_REQUEST_
Write out all of the entries exactly as given.

* * * * * * *

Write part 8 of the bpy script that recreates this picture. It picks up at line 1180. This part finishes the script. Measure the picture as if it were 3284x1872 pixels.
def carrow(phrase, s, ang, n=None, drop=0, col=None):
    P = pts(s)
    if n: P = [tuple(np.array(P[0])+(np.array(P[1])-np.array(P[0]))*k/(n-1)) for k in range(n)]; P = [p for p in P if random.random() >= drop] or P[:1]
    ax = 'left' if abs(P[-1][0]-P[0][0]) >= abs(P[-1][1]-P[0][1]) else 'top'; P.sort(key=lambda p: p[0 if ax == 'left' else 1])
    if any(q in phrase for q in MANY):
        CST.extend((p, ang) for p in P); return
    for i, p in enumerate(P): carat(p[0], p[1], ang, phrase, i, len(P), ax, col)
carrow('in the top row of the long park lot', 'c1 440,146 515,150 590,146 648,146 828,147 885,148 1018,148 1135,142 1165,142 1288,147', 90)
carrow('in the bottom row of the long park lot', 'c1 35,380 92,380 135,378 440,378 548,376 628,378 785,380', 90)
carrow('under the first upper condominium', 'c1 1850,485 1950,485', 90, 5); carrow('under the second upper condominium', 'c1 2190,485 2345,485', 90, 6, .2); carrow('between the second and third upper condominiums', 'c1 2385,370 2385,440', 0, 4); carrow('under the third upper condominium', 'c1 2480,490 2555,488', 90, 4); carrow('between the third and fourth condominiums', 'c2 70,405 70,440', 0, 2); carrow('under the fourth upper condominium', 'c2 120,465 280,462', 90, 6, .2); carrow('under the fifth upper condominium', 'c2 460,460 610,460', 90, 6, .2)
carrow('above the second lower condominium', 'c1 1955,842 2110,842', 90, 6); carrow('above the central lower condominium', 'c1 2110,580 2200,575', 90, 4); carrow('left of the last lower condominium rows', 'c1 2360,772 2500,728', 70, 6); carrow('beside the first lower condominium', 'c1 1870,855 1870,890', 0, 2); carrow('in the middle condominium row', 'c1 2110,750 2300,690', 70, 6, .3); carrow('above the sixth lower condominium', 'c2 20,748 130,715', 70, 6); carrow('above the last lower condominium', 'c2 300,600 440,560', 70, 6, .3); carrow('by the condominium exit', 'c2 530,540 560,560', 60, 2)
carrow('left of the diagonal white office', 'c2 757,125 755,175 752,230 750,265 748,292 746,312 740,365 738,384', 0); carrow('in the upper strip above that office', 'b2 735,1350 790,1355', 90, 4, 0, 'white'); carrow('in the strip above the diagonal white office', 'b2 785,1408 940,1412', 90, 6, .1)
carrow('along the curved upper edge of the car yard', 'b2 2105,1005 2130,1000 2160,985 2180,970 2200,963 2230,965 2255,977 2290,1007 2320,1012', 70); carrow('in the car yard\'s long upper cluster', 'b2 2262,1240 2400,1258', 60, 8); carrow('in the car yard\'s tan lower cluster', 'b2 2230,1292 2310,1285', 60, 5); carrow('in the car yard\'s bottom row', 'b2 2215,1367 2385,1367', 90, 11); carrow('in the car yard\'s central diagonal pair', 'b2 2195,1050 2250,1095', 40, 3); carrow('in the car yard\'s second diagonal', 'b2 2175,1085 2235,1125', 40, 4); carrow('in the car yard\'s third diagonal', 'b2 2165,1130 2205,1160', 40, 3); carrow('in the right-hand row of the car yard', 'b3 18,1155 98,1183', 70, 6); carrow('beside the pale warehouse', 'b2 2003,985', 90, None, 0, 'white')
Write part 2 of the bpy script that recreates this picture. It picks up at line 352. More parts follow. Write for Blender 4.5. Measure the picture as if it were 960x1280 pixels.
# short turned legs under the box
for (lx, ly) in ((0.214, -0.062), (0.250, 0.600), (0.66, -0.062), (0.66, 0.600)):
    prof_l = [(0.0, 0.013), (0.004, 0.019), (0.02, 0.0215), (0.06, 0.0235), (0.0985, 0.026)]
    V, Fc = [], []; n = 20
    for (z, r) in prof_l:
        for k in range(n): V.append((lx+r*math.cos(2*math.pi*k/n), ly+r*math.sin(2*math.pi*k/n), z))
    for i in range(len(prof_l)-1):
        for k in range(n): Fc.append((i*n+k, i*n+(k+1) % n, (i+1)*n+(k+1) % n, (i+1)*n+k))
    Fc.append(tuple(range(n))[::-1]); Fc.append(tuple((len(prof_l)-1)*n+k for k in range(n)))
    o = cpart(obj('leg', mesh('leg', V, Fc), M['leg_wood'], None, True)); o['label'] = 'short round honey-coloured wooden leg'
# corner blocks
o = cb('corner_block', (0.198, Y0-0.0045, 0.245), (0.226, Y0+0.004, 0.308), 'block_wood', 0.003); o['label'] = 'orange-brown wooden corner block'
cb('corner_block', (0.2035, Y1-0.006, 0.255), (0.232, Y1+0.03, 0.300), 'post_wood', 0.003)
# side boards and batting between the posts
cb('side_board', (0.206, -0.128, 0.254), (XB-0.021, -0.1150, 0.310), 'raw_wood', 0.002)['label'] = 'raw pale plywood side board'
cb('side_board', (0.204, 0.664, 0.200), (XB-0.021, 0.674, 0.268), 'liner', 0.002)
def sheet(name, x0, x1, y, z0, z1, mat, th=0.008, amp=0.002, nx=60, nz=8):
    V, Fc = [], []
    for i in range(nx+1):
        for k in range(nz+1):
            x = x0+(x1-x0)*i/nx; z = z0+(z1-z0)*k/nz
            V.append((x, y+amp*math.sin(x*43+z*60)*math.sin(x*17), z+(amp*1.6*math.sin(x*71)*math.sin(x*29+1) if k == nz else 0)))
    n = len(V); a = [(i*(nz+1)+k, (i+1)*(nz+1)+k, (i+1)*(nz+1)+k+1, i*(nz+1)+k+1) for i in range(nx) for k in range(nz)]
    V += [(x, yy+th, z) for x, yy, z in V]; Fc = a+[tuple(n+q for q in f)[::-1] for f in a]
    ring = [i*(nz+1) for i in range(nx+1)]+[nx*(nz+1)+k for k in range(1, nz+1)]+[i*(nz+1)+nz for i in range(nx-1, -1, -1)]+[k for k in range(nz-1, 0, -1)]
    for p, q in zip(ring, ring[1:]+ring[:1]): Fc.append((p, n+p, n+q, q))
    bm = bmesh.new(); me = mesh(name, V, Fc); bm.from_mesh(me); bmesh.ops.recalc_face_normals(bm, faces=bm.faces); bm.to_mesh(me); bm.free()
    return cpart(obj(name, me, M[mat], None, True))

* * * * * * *

_EXERCISE OUTPUT_
Write part 8 of the bpy script that recreates this picture. It picks up at line 1180. This part finishes the script. Measure the picture as if it were 3284x1872 pixels.
def carrow(phrase, s, ang, n=None, drop=0, col=None):
    P = pts(s)
    if n: P = [tuple(np.array(P[0])+(np.array(P[1])-np.array(P[0]))*k/(n-1)) for k in range(n)]; P = [p for p in P if random.random() >= drop] or P[:1]
    ax = 'left' if abs(P[-1][0]-P[0][0]) >= abs(P[-1][1]-P[0][1]) else 'top'; P.sort(key=lambda p: p[0 if ax == 'left' else 1])
    if any(q in phrase for q in MANY):
        CST.extend((p, ang) for p in P); return
    for i, p in enumerate(P): carat(p[0], p[1], ang, phrase, i, len(P), ax, col)
carrow('in the top row of the long park lot', 'c1 440,146 515,150 590,146 648,146 828,147 885,148 1018,148 1135,142 1165,142 1288,147', 90)
carrow('in the bottom row of the long park lot', 'c1 35,380 92,380 135,378 440,378 548,376 628,378 785,380', 90)
carrow('under the first upper condominium', 'c1 1850,485 1950,485', 90, 5); carrow('under the second upper condominium', 'c1 2190,485 2345,485', 90, 6, .2); carrow('between the second and third upper condominiums', 'c1 2385,370 2385,440', 0, 4); carrow('under the third upper condominium', 'c1 2480,490 2555,488', 90, 4); carrow('between the third and fourth condominiums', 'c2 70,405 70,440', 0, 2); carrow('under the fourth upper condominium', 'c2 120,465 280,462', 90, 6, .2); carrow('under the fifth upper condominium', 'c2 460,460 610,460', 90, 6, .2)
carrow('above the second lower condominium', 'c1 1955,842 2110,842', 90, 6); carrow('above the central lower condominium', 'c1 2110,580 2200,575', 90, 4); carrow('left of the last lower condominium rows', 'c1 2360,772 2500,728', 70, 6); carrow('beside the first lower condominium', 'c1 1870,855 1870,890', 0, 2); carrow('in the middle condominium row', 'c1 2110,750 2300,690', 70, 6, .3); carrow('above the sixth lower condominium', 'c2 20,748 130,715', 70, 6); carrow('above the last lower condominium', 'c2 300,600 440,560', 70, 6, .3); carrow('by the condominium exit', 'c2 530,540 560,560', 60, 2)
carrow('left of the diagonal white office', 'c2 757,125 755,175 752,230 750,265 748,292 746,312 740,365 738,384', 0); carrow('in the upper strip above that office', 'b2 735,1350 790,1355', 90, 4, 0, 'white'); carrow('in the strip above the diagonal white office', 'b2 785,1408 940,1412', 90, 6, .1)
carrow('along the curved upper edge of the car yard', 'b2 2105,1005 2130,1000 2160,985 2180,970 2200,963 2230,965 2255,977 2290,1007 2320,1012', 70); carrow('in the car yard\'s long upper cluster', 'b2 2262,1240 2400,1258', 60, 8); carrow('in the car yard\'s tan lower cluster', 'b2 2230,1292 2310,1285', 60, 5); carrow('in the car yard\'s bottom row', 'b2 2215,1367 2385,1367', 90, 11); carrow('in the car yard\'s central diagonal pair', 'b2 2195,1050 2250,1095', 40, 3); carrow('in the car yard\'s second diagonal', 'b2 2175,1085 2235,1125', 40, 4); carrow('in the car yard\'s third diagonal', 'b2 2165,1130 2205,1160', 40, 3); carrow('in the right-hand row of the car yard', 'b3 18,1155 98,1183', 70, 6); carrow('beside the pale warehouse', 'b2 2003,985', 90, None, 0, 'white')
Write part 2 of the bpy script that recreates this picture. It picks up at line 352. More parts follow. Write for Blender 4.5. Measure the picture as if it were 960x1280 pixels.
# short turned legs under the box
for (lx, ly) in ((0.214, -0.062), (0.250, 0.600), (0.66, -0.062), (0.66, 0.600)):
    prof_l = [(0.0, 0.013), (0.004, 0.019), (0.02, 0.0215), (0.06, 0.0235), (0.0985, 0.026)]
    V, Fc = [], []; n = 20
    for (z, r) in prof_l:
        for k in range(n): V.append((lx+r*math.cos(2*math.pi*k/n), ly+r*math.sin(2*math.pi*k/n), z))
    for i in range(len(prof_l)-1):
        for k in range(n): Fc.append((i*n+k, i*n+(k+1) % n, (i+1)*n+(k+1) % n, (i+1)*n+k))
    Fc.append(tuple(range(n))[::-1]); Fc.append(tuple((len(prof_l)-1)*n+k for k in range(n)))
    o = cpart(obj('leg', mesh('leg', V, Fc), M['leg_wood'], None, True)); o['label'] = 'short round honey-coloured wooden leg'
# corner blocks
o = cb('corner_block', (0.198, Y0-0.0045, 0.245), (0.226, Y0+0.004, 0.308), 'block_wood', 0.003); o['label'] = 'orange-brown wooden corner block'
cb('corner_block', (0.2035, Y1-0.006, 0.255), (0.232, Y1+0.03, 0.300), 'post_wood', 0.003)
# side boards and batting between the posts
cb('side_board', (0.206, -0.128, 0.254), (XB-0.021, -0.1150, 0.310), 'raw_wood', 0.002)['label'] = 'raw pale plywood side board'
cb('side_board', (0.204, 0.664, 0.200), (XB-0.021, 0.674, 0.268), 'liner', 0.002)
def sheet(name, x0, x1, y, z0, z1, mat, th=0.008, amp=0.002, nx=60, nz=8):
    V, Fc = [], []
    for i in range(nx+1):
        for k in range(nz+1):
            x = x0+(x1-x0)*i/nx; z = z0+(z1-z0)*k/nz
            V.append((x, y+amp*math.sin(x*43+z*60)*math.sin(x*17), z+(amp*1.6*math.sin(x*71)*math.sin(x*29+1) if k == nz else 0)))
    n = len(V); a = [(i*(nz+1)+k, (i+1)*(nz+1)+k, (i+1)*(nz+1)+k+1, i*(nz+1)+k+1) for i in range(nx) for k in range(nz)]
    V += [(x, yy+th, z) for x, yy, z in V]; Fc = a+[tuple(n+q for q in f)[::-1] for f in a]
    ring = [i*(nz+1) for i in range(nx+1)]+[nx*(nz+1)+k for k in range(1, nz+1)]+[i*(nz+1)+nz for i in range(nx-1, -1, -1)]+[k for k in range(nz-1, 0, -1)]
    for p, q in zip(ring, ring[1:]+ring[:1]): Fc.append((p, n+p, n+q, q))
    bm = bmesh.new(); me = mesh(name, V, Fc); bm.from_mesh(me); bmesh.ops.recalc_face_normals(bm, faces=bm.faces); bm.to_mesh(me); bm.free()
    return cpart(obj(name, me, M[mat], None, True))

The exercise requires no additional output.